THE EXERCISE >> Retype nothing but the lines from the start of the material up to and including the line with "import numpy as np". Pictures don't belong in the copy.

** START COLLECTED MATERIAL **

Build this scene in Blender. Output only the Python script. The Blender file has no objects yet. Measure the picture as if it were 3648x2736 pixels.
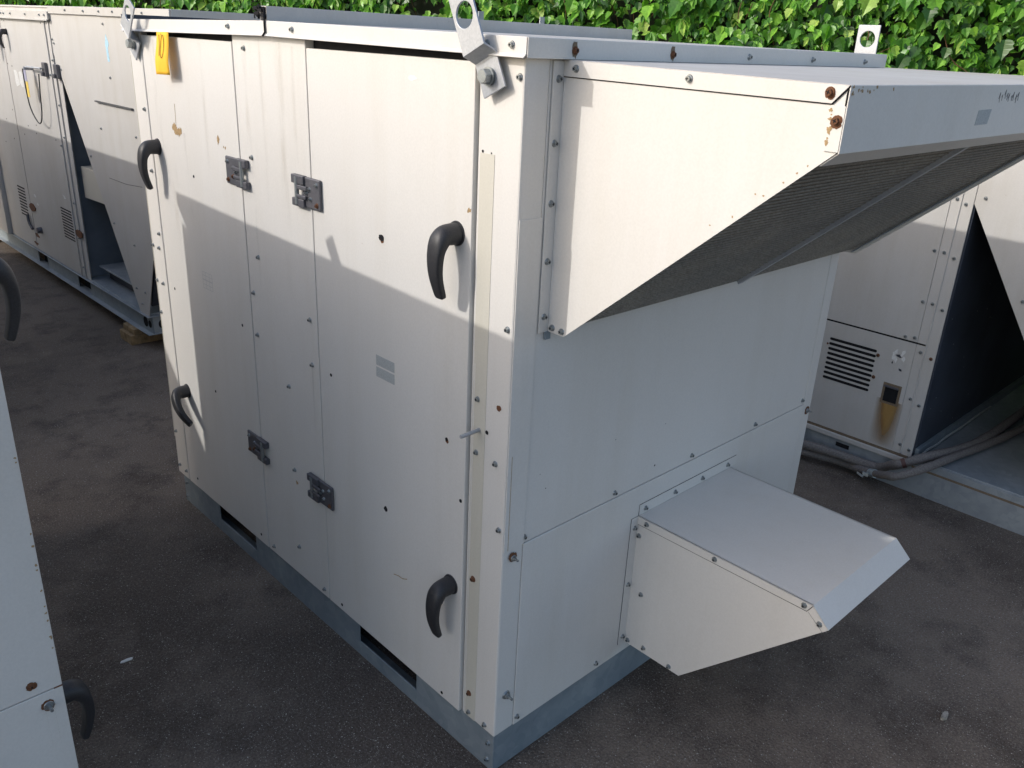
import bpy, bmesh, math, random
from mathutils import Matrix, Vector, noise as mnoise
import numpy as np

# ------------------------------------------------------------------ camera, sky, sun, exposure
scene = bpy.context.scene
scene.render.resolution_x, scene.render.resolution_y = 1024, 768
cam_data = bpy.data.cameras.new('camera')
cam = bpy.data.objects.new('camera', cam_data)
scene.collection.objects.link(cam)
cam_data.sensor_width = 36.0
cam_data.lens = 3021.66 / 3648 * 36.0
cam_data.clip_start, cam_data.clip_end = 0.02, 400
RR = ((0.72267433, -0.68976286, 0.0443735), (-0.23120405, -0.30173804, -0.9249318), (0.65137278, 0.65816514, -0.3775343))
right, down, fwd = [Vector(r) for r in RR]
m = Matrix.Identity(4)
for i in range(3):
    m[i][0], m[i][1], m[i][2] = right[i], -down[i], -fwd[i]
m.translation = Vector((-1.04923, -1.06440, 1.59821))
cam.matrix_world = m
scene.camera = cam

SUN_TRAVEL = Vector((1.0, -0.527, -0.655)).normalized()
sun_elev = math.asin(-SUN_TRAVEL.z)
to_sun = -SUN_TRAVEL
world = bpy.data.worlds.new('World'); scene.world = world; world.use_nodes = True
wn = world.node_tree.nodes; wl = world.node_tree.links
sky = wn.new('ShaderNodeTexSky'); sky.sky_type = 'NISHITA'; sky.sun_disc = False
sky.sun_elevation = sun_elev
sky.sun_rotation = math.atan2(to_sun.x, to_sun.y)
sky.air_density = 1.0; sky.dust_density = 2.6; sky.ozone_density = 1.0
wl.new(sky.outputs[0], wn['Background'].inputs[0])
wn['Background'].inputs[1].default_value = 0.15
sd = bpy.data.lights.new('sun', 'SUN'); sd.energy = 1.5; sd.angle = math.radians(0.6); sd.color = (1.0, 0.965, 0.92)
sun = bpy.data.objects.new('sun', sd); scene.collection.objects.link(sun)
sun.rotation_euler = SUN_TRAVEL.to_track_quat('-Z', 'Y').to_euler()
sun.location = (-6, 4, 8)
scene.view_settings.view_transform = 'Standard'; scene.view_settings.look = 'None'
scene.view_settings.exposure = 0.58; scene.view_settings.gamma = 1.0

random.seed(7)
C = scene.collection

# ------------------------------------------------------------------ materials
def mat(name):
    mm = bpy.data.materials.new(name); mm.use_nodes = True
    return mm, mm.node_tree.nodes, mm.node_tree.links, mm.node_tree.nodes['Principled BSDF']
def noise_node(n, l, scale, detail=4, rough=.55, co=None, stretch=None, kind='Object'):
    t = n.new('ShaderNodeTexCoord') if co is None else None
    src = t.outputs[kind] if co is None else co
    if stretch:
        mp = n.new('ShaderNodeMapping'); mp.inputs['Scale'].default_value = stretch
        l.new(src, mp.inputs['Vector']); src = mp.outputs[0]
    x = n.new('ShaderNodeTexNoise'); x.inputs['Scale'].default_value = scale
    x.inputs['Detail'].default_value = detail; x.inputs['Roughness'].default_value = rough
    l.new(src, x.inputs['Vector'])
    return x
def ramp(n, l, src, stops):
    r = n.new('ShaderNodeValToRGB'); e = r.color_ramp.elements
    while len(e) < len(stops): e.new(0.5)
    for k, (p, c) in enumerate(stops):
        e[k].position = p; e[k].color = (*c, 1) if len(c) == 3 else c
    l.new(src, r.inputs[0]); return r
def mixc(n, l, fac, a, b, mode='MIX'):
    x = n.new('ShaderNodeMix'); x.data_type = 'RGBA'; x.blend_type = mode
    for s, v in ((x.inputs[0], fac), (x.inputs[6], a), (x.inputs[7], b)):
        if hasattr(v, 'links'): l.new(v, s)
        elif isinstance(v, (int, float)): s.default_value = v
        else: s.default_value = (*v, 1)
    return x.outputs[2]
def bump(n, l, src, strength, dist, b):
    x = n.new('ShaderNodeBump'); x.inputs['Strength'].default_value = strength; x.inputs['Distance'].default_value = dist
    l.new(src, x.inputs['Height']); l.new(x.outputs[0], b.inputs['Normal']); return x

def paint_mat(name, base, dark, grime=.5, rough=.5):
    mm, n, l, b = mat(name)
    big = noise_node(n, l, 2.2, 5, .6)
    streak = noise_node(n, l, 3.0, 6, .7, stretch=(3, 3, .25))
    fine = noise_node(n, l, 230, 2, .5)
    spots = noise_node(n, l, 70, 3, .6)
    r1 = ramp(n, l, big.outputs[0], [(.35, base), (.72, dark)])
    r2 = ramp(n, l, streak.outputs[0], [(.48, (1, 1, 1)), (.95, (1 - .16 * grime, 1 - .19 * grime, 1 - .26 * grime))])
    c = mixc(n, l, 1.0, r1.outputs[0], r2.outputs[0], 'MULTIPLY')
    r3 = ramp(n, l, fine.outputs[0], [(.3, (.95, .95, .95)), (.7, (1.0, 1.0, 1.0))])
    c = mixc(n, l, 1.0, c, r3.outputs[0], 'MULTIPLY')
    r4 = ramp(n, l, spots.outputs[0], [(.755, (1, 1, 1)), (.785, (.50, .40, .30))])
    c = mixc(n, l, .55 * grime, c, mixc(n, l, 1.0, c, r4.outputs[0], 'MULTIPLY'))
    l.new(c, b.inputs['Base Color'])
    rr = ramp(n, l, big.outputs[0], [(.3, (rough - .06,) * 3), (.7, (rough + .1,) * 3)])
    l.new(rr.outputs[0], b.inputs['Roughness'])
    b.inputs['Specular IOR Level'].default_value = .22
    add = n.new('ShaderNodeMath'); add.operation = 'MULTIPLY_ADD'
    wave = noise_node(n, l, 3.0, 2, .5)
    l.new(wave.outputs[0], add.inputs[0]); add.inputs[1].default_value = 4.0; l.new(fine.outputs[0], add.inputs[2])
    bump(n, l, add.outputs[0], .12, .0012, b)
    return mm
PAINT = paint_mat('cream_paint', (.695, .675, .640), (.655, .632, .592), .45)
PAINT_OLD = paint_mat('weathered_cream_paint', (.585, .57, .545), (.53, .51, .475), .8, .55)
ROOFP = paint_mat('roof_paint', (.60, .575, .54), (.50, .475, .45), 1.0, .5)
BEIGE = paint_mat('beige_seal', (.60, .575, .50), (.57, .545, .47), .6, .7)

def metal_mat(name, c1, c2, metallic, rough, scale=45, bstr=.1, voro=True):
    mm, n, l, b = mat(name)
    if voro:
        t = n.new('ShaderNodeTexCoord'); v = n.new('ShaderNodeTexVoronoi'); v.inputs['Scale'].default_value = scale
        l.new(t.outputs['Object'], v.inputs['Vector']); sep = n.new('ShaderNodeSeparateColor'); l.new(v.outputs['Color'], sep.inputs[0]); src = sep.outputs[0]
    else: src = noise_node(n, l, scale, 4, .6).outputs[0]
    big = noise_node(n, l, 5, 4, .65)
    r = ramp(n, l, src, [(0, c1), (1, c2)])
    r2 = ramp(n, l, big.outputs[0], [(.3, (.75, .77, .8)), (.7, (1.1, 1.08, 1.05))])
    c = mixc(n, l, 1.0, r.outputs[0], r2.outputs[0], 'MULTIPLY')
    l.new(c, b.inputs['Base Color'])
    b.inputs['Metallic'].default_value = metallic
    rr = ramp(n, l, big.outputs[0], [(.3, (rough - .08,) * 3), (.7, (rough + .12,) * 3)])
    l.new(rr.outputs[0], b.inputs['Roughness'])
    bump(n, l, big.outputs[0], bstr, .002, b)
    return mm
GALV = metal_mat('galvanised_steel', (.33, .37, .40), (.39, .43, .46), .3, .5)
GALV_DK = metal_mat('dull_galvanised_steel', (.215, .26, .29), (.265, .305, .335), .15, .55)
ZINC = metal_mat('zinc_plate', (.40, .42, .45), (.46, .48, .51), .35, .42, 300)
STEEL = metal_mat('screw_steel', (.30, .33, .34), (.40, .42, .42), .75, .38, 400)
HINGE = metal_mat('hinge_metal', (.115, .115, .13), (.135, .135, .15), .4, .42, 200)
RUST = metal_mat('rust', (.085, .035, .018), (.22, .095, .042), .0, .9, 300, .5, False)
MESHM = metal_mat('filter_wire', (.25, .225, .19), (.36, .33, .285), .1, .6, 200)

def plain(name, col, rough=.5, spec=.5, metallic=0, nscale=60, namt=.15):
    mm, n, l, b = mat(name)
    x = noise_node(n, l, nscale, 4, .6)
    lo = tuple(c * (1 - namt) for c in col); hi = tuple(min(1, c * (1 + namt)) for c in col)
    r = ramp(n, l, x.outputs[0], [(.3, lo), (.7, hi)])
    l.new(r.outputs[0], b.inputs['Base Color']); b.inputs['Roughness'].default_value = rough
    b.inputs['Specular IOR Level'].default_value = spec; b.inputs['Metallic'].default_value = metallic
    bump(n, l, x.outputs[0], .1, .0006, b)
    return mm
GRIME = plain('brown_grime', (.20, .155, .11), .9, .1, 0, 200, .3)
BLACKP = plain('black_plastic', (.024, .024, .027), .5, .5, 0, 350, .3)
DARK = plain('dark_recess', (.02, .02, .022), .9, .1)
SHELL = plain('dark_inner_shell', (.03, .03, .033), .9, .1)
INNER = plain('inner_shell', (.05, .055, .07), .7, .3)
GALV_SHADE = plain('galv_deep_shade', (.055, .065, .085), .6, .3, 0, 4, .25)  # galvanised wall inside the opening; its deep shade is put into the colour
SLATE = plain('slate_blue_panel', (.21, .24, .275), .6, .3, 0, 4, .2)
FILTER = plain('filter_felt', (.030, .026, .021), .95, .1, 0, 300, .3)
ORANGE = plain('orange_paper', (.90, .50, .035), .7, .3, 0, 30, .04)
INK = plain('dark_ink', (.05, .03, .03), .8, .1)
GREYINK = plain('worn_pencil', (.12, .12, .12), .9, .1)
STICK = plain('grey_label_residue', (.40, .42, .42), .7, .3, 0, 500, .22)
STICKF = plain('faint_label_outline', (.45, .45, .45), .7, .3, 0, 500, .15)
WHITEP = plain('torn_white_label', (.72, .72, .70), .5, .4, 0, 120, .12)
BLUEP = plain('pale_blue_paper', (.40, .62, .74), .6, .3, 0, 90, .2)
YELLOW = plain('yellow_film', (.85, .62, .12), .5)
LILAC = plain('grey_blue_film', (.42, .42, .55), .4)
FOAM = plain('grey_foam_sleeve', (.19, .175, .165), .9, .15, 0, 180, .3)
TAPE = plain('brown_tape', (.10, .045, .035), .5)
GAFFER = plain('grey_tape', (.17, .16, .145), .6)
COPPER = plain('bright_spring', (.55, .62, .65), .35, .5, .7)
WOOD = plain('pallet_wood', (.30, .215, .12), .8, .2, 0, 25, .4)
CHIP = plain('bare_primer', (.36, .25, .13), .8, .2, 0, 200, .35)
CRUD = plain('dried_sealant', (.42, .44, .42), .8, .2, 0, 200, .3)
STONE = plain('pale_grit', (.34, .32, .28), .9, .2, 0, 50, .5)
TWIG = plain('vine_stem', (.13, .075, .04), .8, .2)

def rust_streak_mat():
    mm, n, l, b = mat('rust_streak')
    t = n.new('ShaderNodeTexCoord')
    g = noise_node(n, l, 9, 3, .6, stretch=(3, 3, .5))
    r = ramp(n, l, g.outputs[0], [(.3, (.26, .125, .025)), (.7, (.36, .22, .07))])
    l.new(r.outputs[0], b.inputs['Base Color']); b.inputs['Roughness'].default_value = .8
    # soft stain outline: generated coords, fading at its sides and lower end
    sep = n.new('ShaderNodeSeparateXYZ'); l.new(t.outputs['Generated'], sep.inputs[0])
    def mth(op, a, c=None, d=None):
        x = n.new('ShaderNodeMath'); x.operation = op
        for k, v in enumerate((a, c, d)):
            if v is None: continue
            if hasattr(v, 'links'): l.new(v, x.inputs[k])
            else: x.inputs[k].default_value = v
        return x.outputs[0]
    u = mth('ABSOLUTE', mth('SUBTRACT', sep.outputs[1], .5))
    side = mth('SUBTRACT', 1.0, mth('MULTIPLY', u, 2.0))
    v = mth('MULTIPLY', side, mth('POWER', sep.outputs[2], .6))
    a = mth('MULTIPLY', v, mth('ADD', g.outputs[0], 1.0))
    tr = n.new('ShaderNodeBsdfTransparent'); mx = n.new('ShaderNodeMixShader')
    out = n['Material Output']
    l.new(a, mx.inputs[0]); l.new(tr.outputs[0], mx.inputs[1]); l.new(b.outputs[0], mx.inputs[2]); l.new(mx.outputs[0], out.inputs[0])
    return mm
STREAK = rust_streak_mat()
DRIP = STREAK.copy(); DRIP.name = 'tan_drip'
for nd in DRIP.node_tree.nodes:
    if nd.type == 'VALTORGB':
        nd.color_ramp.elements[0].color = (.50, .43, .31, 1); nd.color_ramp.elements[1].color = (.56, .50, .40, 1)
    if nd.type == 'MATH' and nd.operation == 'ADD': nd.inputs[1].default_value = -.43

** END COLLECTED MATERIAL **

SOLVED PROBLEM >>
Build this scene in Blender. Output only the Python script. The Blender file has no objects yet. Measure the picture as if it were 3648x2736 pixels.
import bpy, bmesh, math, random
from mathutils import Matrix, Vector, noise as mnoise
import numpy as np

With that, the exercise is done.